EXERCISE: Reproduce this listing in full.

Scene modeling code data
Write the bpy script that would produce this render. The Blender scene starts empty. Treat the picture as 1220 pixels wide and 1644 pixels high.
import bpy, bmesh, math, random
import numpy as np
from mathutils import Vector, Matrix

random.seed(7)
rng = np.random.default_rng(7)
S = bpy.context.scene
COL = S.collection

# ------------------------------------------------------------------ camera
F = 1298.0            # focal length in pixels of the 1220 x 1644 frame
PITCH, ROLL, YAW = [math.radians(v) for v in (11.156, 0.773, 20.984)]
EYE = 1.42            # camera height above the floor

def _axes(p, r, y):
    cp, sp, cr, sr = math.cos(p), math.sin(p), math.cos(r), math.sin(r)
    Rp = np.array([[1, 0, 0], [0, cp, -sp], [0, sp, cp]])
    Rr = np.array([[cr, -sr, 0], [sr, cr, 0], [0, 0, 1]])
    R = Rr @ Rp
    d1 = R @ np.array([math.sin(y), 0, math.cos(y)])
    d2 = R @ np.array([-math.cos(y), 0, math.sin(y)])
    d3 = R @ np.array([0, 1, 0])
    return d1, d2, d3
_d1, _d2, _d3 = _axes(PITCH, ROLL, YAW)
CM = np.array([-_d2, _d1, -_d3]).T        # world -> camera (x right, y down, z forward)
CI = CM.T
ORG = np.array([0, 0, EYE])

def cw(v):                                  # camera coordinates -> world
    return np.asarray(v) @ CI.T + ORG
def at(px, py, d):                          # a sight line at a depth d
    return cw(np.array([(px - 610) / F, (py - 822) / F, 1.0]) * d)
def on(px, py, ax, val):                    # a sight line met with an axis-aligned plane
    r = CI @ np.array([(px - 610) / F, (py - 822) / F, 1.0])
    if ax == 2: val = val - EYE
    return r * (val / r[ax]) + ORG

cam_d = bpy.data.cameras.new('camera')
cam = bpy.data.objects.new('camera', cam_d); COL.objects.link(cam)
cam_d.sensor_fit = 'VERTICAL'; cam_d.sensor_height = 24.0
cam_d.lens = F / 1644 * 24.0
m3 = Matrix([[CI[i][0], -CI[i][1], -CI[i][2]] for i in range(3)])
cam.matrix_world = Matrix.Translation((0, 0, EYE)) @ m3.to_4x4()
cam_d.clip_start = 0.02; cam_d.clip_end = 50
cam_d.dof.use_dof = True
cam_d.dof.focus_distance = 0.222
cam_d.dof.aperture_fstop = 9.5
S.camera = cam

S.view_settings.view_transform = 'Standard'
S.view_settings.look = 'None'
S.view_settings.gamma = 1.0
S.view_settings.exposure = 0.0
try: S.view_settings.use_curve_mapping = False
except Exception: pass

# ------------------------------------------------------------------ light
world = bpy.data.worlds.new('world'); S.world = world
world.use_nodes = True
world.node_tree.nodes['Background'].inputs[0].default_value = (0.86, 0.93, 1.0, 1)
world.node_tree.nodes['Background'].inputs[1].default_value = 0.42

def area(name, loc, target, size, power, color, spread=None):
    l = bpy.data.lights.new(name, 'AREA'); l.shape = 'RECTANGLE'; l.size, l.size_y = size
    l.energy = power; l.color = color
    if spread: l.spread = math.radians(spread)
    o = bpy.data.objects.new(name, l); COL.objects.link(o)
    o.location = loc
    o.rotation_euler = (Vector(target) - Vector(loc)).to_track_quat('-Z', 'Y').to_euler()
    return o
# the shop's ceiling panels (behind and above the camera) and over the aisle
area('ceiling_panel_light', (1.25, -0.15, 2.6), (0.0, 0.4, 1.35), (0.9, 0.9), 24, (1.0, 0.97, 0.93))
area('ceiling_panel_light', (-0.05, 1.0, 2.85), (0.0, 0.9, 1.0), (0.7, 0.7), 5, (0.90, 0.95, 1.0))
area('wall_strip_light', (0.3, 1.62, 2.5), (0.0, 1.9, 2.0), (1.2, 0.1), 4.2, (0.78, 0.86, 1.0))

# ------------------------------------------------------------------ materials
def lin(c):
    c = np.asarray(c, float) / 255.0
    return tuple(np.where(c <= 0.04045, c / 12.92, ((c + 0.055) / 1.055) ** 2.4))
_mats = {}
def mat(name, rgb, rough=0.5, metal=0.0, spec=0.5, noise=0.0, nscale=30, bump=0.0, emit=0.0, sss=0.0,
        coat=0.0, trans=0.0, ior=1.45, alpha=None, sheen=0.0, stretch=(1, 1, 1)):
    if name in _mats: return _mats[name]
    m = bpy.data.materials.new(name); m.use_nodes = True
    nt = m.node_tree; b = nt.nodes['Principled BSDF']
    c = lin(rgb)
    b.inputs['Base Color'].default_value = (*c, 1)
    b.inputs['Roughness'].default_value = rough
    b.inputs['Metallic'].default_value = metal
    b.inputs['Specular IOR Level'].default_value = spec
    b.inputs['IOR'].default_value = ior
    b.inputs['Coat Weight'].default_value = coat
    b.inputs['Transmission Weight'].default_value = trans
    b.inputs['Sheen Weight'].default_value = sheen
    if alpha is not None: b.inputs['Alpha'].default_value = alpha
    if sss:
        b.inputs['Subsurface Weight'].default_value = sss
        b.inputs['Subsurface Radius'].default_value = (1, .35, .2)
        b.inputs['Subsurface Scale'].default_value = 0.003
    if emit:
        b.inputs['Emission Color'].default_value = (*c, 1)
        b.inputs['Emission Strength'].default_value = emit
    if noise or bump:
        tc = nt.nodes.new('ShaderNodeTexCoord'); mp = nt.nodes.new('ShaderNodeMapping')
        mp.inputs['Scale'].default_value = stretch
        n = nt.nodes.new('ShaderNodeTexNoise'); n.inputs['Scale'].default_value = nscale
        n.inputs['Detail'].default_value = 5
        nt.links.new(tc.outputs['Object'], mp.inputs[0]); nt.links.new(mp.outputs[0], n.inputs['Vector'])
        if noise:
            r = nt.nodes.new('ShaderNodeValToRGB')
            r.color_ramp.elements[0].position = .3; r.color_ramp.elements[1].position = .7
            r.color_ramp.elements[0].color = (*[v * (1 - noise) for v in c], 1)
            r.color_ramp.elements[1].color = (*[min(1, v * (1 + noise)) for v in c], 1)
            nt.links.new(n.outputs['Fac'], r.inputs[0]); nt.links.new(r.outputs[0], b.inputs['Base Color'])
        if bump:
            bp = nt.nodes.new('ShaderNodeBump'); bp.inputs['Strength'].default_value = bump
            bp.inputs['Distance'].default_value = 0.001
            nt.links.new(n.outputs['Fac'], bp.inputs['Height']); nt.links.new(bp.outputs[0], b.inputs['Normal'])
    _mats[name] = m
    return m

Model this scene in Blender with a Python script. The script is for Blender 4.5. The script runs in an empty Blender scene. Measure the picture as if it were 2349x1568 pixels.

CORRECT RESPONSE:
Write the bpy script that would produce this render. The Blender scene starts empty. Treat the picture as 1220 pixels wide and 1644 pixels high.
import bpy, bmesh, math, random
import numpy as np
from mathutils import Vector, Matrix

random.seed(7)
rng = np.random.default_rng(7)
S = bpy.context.scene
COL = S.collection

# ------------------------------------------------------------------ camera
F = 1298.0            # focal length in pixels of the 1220 x 1644 frame
PITCH, ROLL, YAW = [math.radians(v) for v in (11.156, 0.773, 20.984)]
EYE = 1.42            # camera height above the floor

def _axes(p, r, y):
    cp, sp, cr, sr = math.cos(p), math.sin(p), math.cos(r), math.sin(r)
    Rp = np.array([[1, 0, 0], [0, cp, -sp], [0, sp, cp]])
    Rr = np.array([[cr, -sr, 0], [sr, cr, 0], [0, 0, 1]])
    R = Rr @ Rp
    d1 = R @ np.array([math.sin(y), 0, math.cos(y)])
    d2 = R @ np.array([-math.cos(y), 0, math.sin(y)])
    d3 = R @ np.array([0, 1, 0])
    return d1, d2, d3
_d1, _d2, _d3 = _axes(PITCH, ROLL, YAW)
CM = np.array([-_d2, _d1, -_d3]).T        # world -> camera (x right, y down, z forward)
CI = CM.T
ORG = np.array([0, 0, EYE])

def cw(v):                                  # camera coordinates -> world
    return np.asarray(v) @ CI.T + ORG
def at(px, py, d):                          # a sight line at a depth d
    return cw(np.array([(px - 610) / F, (py - 822) / F, 1.0]) * d)
def on(px, py, ax, val):                    # a sight line met with an axis-aligned plane
    r = CI @ np.array([(px - 610) / F, (py - 822) / F, 1.0])
    if ax == 2: val = val - EYE
    return r * (val / r[ax]) + ORG

cam_d = bpy.data.cameras.new('camera')
cam = bpy.data.objects.new('camera', cam_d); COL.objects.link(cam)
cam_d.sensor_fit = 'VERTICAL'; cam_d.sensor_height = 24.0
cam_d.lens = F / 1644 * 24.0
m3 = Matrix([[CI[i][0], -CI[i][1], -CI[i][2]] for i in range(3)])
cam.matrix_world = Matrix.Translation((0, 0, EYE)) @ m3.to_4x4()
cam_d.clip_start = 0.02; cam_d.clip_end = 50
cam_d.dof.use_dof = True
cam_d.dof.focus_distance = 0.222
cam_d.dof.aperture_fstop = 9.5
S.camera = cam

S.view_settings.view_transform = 'Standard'
S.view_settings.look = 'None'
S.view_settings.gamma = 1.0
S.view_settings.exposure = 0.0
try: S.view_settings.use_curve_mapping = False
except Exception: pass

# ------------------------------------------------------------------ light
world = bpy.data.worlds.new('world'); S.world = world
world.use_nodes = True
world.node_tree.nodes['Background'].inputs[0].default_value = (0.86, 0.93, 1.0, 1)
world.node_tree.nodes['Background'].inputs[1].default_value = 0.42

def area(name, loc, target, size, power, color, spread=None):
    l = bpy.data.lights.new(name, 'AREA'); l.shape = 'RECTANGLE'; l.size, l.size_y = size
    l.energy = power; l.color = color
    if spread: l.spread = math.radians(spread)
    o = bpy.data.objects.new(name, l); COL.objects.link(o)
    o.location = loc
    o.rotation_euler = (Vector(target) - Vector(loc)).to_track_quat('-Z', 'Y').to_euler()
    return o
# the shop's ceiling panels (behind and above the camera) and over the aisle
area('ceiling_panel_light', (1.25, -0.15, 2.6), (0.0, 0.4, 1.35), (0.9, 0.9), 24, (1.0, 0.97, 0.93))
area('ceiling_panel_light', (-0.05, 1.0, 2.85), (0.0, 0.9, 1.0), (0.7, 0.7), 5, (0.90, 0.95, 1.0))
area('wall_strip_light', (0.3, 1.62, 2.5), (0.0, 1.9, 2.0), (1.2, 0.1), 4.2, (0.78, 0.86, 1.0))

# ------------------------------------------------------------------ materials
def lin(c):
    c = np.asarray(c, float) / 255.0
    return tuple(np.where(c <= 0.04045, c / 12.92, ((c + 0.055) / 1.055) ** 2.4))
_mats = {}
def mat(name, rgb, rough=0.5, metal=0.0, spec=0.5, noise=0.0, nscale=30, bump=0.0, emit=0.0, sss=0.0,
        coat=0.0, trans=0.0, ior=1.45, alpha=None, sheen=0.0, stretch=(1, 1, 1)):
    if name in _mats: return _mats[name]
    m = bpy.data.materials.new(name); m.use_nodes = True
    nt = m.node_tree; b = nt.nodes['Principled BSDF']
    c = lin(rgb)
    b.inputs['Base Color'].default_value = (*c, 1)
    b.inputs['Roughness'].default_value = rough
    b.inputs['Metallic'].default_value = metal
    b.inputs['Specular IOR Level'].default_value = spec
    b.inputs['IOR'].default_value = ior
    b.inputs['Coat Weight'].default_value = coat
    b.inputs['Transmission Weight'].default_value = trans
    b.inputs['Sheen Weight'].default_value = sheen
    if alpha is not None: b.inputs['Alpha'].default_value = alpha
    if sss:
        b.inputs['Subsurface Weight'].default_value = sss
        b.inputs['Subsurface Radius'].default_value = (1, .35, .2)
        b.inputs['Subsurface Scale'].default_value = 0.003
    if emit:
        b.inputs['Emission Color'].default_value = (*c, 1)
        b.inputs['Emission Strength'].default_value = emit
    if noise or bump:
        tc = nt.nodes.new('ShaderNodeTexCoord'); mp = nt.nodes.new('ShaderNodeMapping')
        mp.inputs['Scale'].default_value = stretch
        n = nt.nodes.new('ShaderNodeTexNoise'); n.inputs['Scale'].default_value = nscale
        n.inputs['Detail'].default_value = 5
        nt.links.new(tc.outputs['Object'], mp.inputs[0]); nt.links.new(mp.outputs[0], n.inputs['Vector'])
        if noise:
            r = nt.nodes.new('ShaderNodeValToRGB')
            r.color_ramp.elements[0].position = .3; r.color_ramp.elements[1].position = .7
            r.color_ramp.elements[0].color = (*[v * (1 - noise) for v in c], 1)
            r.color_ramp.elements[1].color = (*[min(1, v * (1 + noise)) for v in c], 1)
            nt.links.new(n.outputs['Fac'], r.inputs[0]); nt.links.new(r.outputs[0], b.inputs['Base Color'])
        if bump:
            bp = nt.nodes.new('ShaderNodeBump'); bp.inputs['Strength'].default_value = bump
            bp.inputs['Distance'].default_value = 0.001
            nt.links.new(n.outputs['Fac'], bp.inputs['Height']); nt.links.new(bp.outputs[0], b.inputs['Normal'])
    _mats[name] = m
    return m

Model this scene in Blender with a Python script. The script is for Blender 4.5. The script runs in an empty Blender scene. Measure the picture as if it were 2349x1568 pixels.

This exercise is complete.